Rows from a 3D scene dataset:
________________
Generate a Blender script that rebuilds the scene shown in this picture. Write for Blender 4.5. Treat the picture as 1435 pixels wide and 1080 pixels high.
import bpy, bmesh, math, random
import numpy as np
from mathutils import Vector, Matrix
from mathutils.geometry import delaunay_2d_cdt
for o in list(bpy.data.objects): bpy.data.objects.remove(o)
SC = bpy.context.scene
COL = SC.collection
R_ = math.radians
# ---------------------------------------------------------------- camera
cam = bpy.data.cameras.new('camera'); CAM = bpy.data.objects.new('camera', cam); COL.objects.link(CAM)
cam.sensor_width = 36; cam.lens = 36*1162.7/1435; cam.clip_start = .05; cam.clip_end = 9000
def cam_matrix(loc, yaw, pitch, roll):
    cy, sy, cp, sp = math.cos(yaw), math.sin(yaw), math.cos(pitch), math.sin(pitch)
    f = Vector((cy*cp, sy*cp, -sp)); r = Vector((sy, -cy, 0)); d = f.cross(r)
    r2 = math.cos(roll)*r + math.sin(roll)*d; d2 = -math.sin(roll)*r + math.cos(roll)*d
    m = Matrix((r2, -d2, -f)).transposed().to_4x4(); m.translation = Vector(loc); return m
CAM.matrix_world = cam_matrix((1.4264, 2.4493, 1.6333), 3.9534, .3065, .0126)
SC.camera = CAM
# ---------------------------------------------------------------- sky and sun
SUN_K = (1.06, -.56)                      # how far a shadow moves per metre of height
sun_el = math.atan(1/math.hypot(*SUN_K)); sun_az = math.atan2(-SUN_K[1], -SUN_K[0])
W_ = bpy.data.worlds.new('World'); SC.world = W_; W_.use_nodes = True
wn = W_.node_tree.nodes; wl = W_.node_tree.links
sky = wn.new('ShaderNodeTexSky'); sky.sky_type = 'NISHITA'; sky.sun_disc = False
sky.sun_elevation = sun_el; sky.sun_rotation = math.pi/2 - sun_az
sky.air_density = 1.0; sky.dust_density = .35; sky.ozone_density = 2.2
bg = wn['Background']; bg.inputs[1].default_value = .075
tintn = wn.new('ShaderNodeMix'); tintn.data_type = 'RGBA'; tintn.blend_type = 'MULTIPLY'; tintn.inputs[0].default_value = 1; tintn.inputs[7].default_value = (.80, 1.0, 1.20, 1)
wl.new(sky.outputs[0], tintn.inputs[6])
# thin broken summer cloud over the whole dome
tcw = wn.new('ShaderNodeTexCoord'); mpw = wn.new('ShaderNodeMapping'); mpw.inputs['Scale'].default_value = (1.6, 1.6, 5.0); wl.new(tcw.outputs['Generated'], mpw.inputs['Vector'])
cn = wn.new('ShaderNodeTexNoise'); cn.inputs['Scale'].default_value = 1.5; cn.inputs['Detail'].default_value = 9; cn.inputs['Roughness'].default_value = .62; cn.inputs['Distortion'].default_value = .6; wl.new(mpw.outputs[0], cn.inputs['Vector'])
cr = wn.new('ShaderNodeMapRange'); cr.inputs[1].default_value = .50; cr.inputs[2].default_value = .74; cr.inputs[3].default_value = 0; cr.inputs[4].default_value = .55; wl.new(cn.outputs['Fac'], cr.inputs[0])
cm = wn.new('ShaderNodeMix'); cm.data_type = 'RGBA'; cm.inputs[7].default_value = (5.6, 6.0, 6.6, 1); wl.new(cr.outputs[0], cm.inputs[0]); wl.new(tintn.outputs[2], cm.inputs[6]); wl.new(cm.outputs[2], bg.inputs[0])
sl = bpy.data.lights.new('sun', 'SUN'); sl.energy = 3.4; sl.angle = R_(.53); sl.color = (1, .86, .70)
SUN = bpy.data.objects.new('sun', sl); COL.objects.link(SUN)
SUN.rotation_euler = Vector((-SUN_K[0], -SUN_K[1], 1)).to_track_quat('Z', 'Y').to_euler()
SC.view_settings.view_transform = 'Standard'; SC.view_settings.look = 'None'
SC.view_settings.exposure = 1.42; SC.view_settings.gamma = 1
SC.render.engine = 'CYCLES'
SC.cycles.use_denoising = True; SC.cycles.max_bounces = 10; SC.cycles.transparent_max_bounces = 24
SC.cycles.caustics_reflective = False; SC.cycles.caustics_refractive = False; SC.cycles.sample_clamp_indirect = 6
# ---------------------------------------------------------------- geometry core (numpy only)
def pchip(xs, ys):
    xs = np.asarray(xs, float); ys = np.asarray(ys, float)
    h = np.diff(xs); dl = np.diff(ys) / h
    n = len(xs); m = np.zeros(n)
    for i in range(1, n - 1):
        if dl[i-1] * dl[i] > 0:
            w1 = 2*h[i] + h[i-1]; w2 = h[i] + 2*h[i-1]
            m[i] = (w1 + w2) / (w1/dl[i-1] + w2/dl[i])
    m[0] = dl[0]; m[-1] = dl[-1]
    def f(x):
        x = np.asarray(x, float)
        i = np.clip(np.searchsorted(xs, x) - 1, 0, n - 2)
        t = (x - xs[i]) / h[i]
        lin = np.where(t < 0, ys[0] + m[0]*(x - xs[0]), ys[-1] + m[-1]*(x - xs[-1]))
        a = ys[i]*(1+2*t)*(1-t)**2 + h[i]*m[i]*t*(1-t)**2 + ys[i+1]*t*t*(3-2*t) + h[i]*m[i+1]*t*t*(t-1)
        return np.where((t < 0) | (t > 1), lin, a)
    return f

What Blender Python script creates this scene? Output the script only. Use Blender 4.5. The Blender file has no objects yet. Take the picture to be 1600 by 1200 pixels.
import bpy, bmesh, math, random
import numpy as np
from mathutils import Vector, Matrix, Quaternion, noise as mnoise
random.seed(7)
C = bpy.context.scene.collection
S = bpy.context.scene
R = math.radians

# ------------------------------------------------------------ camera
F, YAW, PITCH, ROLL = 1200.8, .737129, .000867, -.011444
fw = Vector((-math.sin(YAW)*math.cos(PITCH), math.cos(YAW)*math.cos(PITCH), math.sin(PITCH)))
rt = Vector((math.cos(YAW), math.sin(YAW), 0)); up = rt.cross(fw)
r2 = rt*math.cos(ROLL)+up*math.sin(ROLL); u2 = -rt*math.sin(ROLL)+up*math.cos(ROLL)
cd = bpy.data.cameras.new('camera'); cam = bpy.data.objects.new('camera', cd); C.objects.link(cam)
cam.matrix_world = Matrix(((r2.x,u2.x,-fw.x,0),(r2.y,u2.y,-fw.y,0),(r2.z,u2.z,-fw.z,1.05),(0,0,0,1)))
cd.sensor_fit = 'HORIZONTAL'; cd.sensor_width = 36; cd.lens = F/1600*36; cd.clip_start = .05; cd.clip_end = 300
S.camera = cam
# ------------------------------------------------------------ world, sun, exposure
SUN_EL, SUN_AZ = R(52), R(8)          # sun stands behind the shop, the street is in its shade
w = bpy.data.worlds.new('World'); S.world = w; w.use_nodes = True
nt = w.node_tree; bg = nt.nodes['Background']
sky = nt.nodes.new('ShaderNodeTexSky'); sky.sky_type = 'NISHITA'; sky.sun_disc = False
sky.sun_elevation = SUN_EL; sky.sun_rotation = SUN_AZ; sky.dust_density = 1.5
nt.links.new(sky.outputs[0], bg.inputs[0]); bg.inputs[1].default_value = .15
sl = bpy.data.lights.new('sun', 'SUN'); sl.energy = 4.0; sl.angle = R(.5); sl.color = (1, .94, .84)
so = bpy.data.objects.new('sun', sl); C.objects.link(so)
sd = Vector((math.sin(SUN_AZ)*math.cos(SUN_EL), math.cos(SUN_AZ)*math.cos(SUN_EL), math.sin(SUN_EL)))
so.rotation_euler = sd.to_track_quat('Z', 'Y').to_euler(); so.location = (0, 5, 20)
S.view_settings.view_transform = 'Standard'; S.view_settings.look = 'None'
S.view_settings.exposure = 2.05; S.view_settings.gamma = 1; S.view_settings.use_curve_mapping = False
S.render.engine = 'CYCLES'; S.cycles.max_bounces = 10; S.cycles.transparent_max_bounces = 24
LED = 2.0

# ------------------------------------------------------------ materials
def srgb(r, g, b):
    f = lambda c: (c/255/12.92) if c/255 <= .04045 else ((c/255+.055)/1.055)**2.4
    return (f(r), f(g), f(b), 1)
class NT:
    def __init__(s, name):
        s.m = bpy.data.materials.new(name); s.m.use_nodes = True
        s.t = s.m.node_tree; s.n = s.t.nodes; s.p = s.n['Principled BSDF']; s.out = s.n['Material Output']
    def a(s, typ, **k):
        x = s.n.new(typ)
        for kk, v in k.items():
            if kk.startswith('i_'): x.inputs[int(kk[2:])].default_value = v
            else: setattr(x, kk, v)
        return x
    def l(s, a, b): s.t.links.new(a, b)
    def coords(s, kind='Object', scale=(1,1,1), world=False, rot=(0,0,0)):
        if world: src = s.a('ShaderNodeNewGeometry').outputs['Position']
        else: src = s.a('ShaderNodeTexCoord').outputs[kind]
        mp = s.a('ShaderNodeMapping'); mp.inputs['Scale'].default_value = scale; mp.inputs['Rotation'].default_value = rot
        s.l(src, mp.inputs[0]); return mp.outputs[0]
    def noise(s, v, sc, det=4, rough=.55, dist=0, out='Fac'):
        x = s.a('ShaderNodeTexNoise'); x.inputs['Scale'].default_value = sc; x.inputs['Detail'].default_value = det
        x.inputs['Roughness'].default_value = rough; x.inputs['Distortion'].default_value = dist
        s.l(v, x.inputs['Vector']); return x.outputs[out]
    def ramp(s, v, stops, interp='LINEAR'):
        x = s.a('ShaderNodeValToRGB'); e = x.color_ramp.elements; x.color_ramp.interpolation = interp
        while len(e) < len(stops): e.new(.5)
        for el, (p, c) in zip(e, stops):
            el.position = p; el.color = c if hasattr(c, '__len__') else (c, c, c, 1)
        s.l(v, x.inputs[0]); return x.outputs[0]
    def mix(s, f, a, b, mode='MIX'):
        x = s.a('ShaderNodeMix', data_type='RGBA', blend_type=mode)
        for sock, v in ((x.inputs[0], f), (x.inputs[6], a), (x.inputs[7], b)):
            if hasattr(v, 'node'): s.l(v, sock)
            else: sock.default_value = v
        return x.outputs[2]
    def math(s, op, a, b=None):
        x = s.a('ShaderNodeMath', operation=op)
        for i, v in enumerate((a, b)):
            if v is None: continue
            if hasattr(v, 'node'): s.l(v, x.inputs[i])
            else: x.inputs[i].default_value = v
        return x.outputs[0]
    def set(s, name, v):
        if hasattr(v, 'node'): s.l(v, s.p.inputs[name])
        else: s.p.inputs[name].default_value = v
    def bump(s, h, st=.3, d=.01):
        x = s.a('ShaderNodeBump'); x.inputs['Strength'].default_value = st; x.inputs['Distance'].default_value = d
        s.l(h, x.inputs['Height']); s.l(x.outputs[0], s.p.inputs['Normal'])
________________
_What is needed_:
From the records above, repeat exactly the lines from the one with "What Blender Python" through the one with "R = math.radians", both included.

_Result of this exercise_:
What Blender Python script creates this scene? Output the script only. Use Blender 4.5. The Blender file has no objects yet. Take the picture to be 1600 by 1200 pixels.
import bpy, bmesh, math, random
import numpy as np
from mathutils import Vector, Matrix, Quaternion, noise as mnoise
random.seed(7)
C = bpy.context.scene.collection
S = bpy.context.scene
R = math.radians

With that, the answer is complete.